Many of the 16 projects that lost funding last year were tied to specific commodities. A lab at the University of Illinois was looking at soybeans, while another in Georgia studied peanuts and a University of Florida lab examined livestock systems.

Those labs can trace a clear link between their research and the U.S. industries that stand to benefit and may have a better chance at securing funding, analysts said.

Michael Carter ran a lab focused on markets, risk and resilience out of the University of California, Davis. But he sees no place for his work in the new Feed the Future ecosystem.

Without a direct commodity focus or clear, quantifiable dollar returns to U.S. agriculture, Carter told Agri-Pulse in an interview that he doesn’t intend to apply for any of the new funding.

The notice, Carter said, appeared to be a revival of the approach to ag research funding that was in place before the Feed the Future Initiative launched in 2010.

“We were typically asked, ‘What have you done for U.S. farmers lately?’” Carter said.
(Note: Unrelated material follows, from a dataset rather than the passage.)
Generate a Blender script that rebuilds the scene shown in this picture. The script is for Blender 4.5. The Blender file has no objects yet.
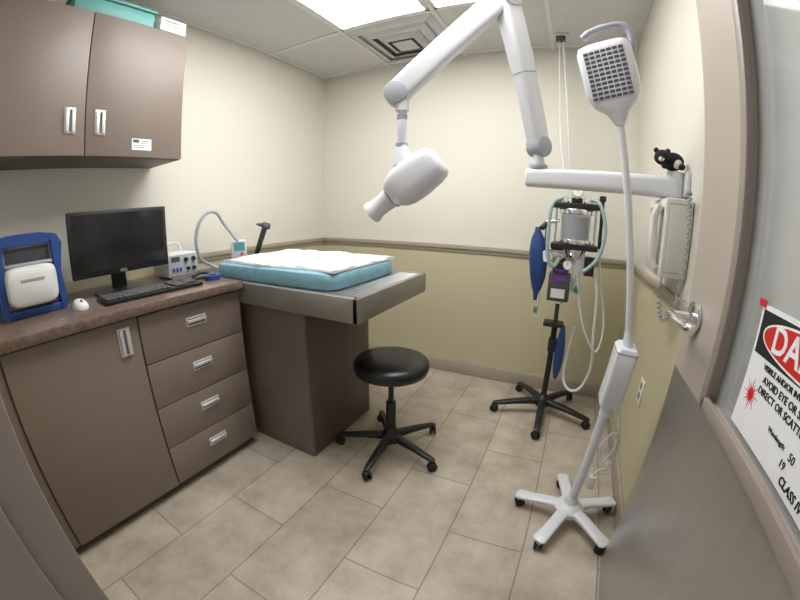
import bpy, bmesh, math, random
from mathutils import Matrix, Vector, noise
random.seed(3)
V=Vector
sc=bpy.context.scene
COL=bpy.context.collection
# ------------------------------------------------------------------ materials
def mat(name,c,rough=.5,metal=0.,nscale=0,namt=.1,bump=0.,bscale=60,emit=0,alpha=1,trans=0,coat=0,stretch=None,spec=None):
    m=bpy.data.materials.new(name);m.use_nodes=True;nt=m.node_tree;b=nt.nodes['Principled BSDF']
    b.inputs['Base Color'].default_value=(*c,1);b.inputs['Roughness'].default_value=rough;b.inputs['Metallic'].default_value=metal
    if spec is not None: b.inputs['Specular IOR Level'].default_value=spec
    if coat: b.inputs['Coat Weight'].default_value=coat
    if trans: b.inputs['Transmission Weight'].default_value=trans
    if alpha<1: b.inputs['Alpha'].default_value=alpha
    if emit: b.inputs['Emission Color'].default_value=(*c,1);b.inputs['Emission Strength'].default_value=emit
    g=None
    if nscale or bump:
        g=nt.nodes.new('ShaderNodeNewGeometry');mp=nt.nodes.new('ShaderNodeMapping');nt.links.new(g.outputs['Position'],mp.inputs['Vector'])
        if stretch: mp.inputs['Scale'].default_value=stretch
    if nscale:
        n=nt.nodes.new('ShaderNodeTexNoise');n.inputs['Scale'].default_value=nscale;n.inputs['Detail'].default_value=5;nt.links.new(mp.outputs[0],n.inputs['Vector'])
        r=nt.nodes.new('ShaderNodeValToRGB');r.color_ramp.elements[0].position=.3;r.color_ramp.elements[1].position=.7
        r.color_ramp.elements[0].color=(*[x*(1-namt) for x in c],1);r.color_ramp.elements[1].color=(*[min(1,x*(1+namt)) for x in c],1)
        nt.links.new(n.outputs[0],r.inputs[0]);nt.links.new(r.outputs[0],b.inputs['Base Color'])
    if bump:
        n=nt.nodes.new('ShaderNodeTexNoise');n.inputs['Scale'].default_value=bscale;n.inputs['Detail'].default_value=3;nt.links.new(mp.outputs[0],n.inputs['Vector'])
        bp=nt.nodes.new('ShaderNodeBump');bp.inputs['Strength'].default_value=bump;bp.inputs['Distance'].default_value=.002
        nt.links.new(n.outputs[0],bp.inputs['Height']);nt.links.new(bp.outputs[0],b.inputs['Normal'])
    return m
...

But the Feed the Future Initiative at USAID, Carter argued, became “more interested in agricultural development as an important thing in its own right in lower-income countries.”

“I don't think that's what they're interested in doing at this time,” Carter said.

Carter said that he is proud of his research under the Feed the Future umbrella, which he said contributed to the economic stability of emerging economies. Research of this nature benefits the U.S. more indirectly through reduced migration from unstable nations, he said. “It's not the same thing as a sharp, immediate commercial interest for soybean farmers in Illinois,” Carter said.

Chelsea Marcho, who worked on the labs at USAID and is now a senior director for research and policy at the Food Security Leadership Council, is concerned the refocusing of the program could lead to less Africa-focused research. 

The region, she argued, is particularly important for global food security. 

“If we're going back to the idea of ultimately trying to avoid humanitarian assistance,” she said, economic, agriculture-led growth “is also a way to do that.” 

University ‘Hunger Games’ 

Congress allocated $72 million in fiscal 2025 funding to the Feed the Future program. Some $8 million of that went to the Climate Resilient Cereals Innovation Lab at Kansas State University – which was spared from the cuts last year. 

The remaining $64 million will fund up to seven additional labs.

Hughes said the innovation lab heads were in regular contact last year after their funding was axed but described a “Hunger Games” mentality that has emerged more recently. Many of the 16 labs that saw their funds dry up could now be competing for just seven or fewer grants. 

There were also several additional labs that were supposed to come online before the closure of USAID last year that could also be in contention.

Congress appropriated another $72 million in funding for the innovation labs in FY26.

Accordingly, Marcus Glassman, director of governmental affairs for agriculture and international development at the Association of Public and Land-grant Universities, said he is hoping that there will be additional grants offered in the coming months and years ahead to bring the number of labs closer to the original 17. 

It’s not clear, however, how quickly some of the labs could restart their research and rebuild operations in the event that they receive some of the new funding.

Some researchers, like Hughes, had other funding sources to protect their work from being idled. Hughes founded the private company, PlantVillage+, a few months before USAID was shuttered. His work on pest protection was able to continue through that vehicle. 

Some of the labs also received philanthropic donations, which allowed them to continue their work, Glassman said. 

At least one former lab director Agri-Pulse reached out to has moved on from the university.

“It's going to be a ramp-up process,” Marcho said. Some labs have lost entire staff. 

The lost funding also contributed to universities reducing the number of graduate students they have taken on over the last year, Carter said. At UC Davis, the Ph.D. program is less than half the size of the previous year, Carter said, which he attributed to uncertainty around funding sources, including Feed the Future. 

Whether the “America First” approach also extends to Feed the Future lab researchers is also something of an open question, Marcho said. One of the labs’ assets, Marcho said, was that they hired top international talent which, when they returned to their native countries, would bring U.S. research principles with them and strengthen universities’ relationships across the globe.

Marcho is hoping that extensive international hiring will continue.

She pointed out that even with the potential challenges in rebuilding, universities will not be starting from scratch.  

“Our U.S. university research system is incredibly strong and resilient,” she said. The hope is that universities “will be able to put together plans that will not lose out on the momentum that we had with the previous innovation labs and build something good.”